• **Task to complete**
Write out the listing in full, matching it word for word.

• **Supplied material**
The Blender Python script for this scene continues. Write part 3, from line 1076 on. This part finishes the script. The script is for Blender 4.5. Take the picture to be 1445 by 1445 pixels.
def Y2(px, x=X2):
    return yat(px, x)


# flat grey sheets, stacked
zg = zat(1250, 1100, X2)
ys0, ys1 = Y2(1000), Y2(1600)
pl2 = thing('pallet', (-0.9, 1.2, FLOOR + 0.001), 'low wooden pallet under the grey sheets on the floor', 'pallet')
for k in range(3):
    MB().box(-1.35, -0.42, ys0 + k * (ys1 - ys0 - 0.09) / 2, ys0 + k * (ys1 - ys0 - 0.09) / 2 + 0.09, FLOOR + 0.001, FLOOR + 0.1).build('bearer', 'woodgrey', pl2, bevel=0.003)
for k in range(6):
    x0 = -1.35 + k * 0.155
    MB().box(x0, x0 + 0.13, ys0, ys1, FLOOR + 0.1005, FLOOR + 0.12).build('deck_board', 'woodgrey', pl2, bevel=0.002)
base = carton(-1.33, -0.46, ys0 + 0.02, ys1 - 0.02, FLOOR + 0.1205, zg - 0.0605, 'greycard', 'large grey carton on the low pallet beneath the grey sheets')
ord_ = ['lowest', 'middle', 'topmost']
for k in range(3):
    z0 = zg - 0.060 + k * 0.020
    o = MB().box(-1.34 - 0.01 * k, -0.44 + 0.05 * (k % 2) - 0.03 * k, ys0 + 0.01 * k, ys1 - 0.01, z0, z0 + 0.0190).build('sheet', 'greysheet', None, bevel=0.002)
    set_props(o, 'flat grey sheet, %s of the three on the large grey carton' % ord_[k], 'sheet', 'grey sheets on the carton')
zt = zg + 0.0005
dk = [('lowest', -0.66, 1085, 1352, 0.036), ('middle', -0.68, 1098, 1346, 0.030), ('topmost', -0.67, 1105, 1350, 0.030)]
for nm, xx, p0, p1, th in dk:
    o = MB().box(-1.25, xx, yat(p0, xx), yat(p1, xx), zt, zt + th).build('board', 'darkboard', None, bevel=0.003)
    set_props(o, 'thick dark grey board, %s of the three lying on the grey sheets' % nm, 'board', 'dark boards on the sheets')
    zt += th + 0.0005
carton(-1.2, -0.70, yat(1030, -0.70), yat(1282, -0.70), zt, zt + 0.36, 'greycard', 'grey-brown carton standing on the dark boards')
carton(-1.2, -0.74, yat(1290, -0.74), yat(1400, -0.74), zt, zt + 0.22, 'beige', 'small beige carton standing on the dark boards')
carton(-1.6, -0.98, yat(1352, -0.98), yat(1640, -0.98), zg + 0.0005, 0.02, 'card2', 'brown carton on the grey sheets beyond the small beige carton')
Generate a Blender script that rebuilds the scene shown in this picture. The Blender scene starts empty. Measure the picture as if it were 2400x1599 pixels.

• **Answer to this problem**
The Blender Python script for this scene continues. Write part 3, from line 1076 on. This part finishes the script. The script is for Blender 4.5. Take the picture to be 1445 by 1445 pixels.
def Y2(px, x=X2):
    return yat(px, x)


# flat grey sheets, stacked
zg = zat(1250, 1100, X2)
ys0, ys1 = Y2(1000), Y2(1600)
pl2 = thing('pallet', (-0.9, 1.2, FLOOR + 0.001), 'low wooden pallet under the grey sheets on the floor', 'pallet')
for k in range(3):
    MB().box(-1.35, -0.42, ys0 + k * (ys1 - ys0 - 0.09) / 2, ys0 + k * (ys1 - ys0 - 0.09) / 2 + 0.09, FLOOR + 0.001, FLOOR + 0.1).build('bearer', 'woodgrey', pl2, bevel=0.003)
for k in range(6):
    x0 = -1.35 + k * 0.155
    MB().box(x0, x0 + 0.13, ys0, ys1, FLOOR + 0.1005, FLOOR + 0.12).build('deck_board', 'woodgrey', pl2, bevel=0.002)
base = carton(-1.33, -0.46, ys0 + 0.02, ys1 - 0.02, FLOOR + 0.1205, zg - 0.0605, 'greycard', 'large grey carton on the low pallet beneath the grey sheets')
ord_ = ['lowest', 'middle', 'topmost']
for k in range(3):
    z0 = zg - 0.060 + k * 0.020
    o = MB().box(-1.34 - 0.01 * k, -0.44 + 0.05 * (k % 2) - 0.03 * k, ys0 + 0.01 * k, ys1 - 0.01, z0, z0 + 0.0190).build('sheet', 'greysheet', None, bevel=0.002)
    set_props(o, 'flat grey sheet, %s of the three on the large grey carton' % ord_[k], 'sheet', 'grey sheets on the carton')
zt = zg + 0.0005
dk = [('lowest', -0.66, 1085, 1352, 0.036), ('middle', -0.68, 1098, 1346, 0.030), ('topmost', -0.67, 1105, 1350, 0.030)]
for nm, xx, p0, p1, th in dk:
    o = MB().box(-1.25, xx, yat(p0, xx), yat(p1, xx), zt, zt + th).build('board', 'darkboard', None, bevel=0.003)
    set_props(o, 'thick dark grey board, %s of the three lying on the grey sheets' % nm, 'board', 'dark boards on the sheets')
    zt += th + 0.0005
carton(-1.2, -0.70, yat(1030, -0.70), yat(1282, -0.70), zt, zt + 0.36, 'greycard', 'grey-brown carton standing on the dark boards')
carton(-1.2, -0.74, yat(1290, -0.74), yat(1400, -0.74), zt, zt + 0.22, 'beige', 'small beige carton standing on the dark boards')
carton(-1.6, -0.98, yat(1352, -0.98), yat(1640, -0.98), zg + 0.0005, 0.02, 'card2', 'brown carton on the grey sheets beyond the small beige carton')
Generate a Blender script that rebuilds the scene shown in this picture. The Blender scene starts empty. Measure the picture as if it were 2400x1599 pixels.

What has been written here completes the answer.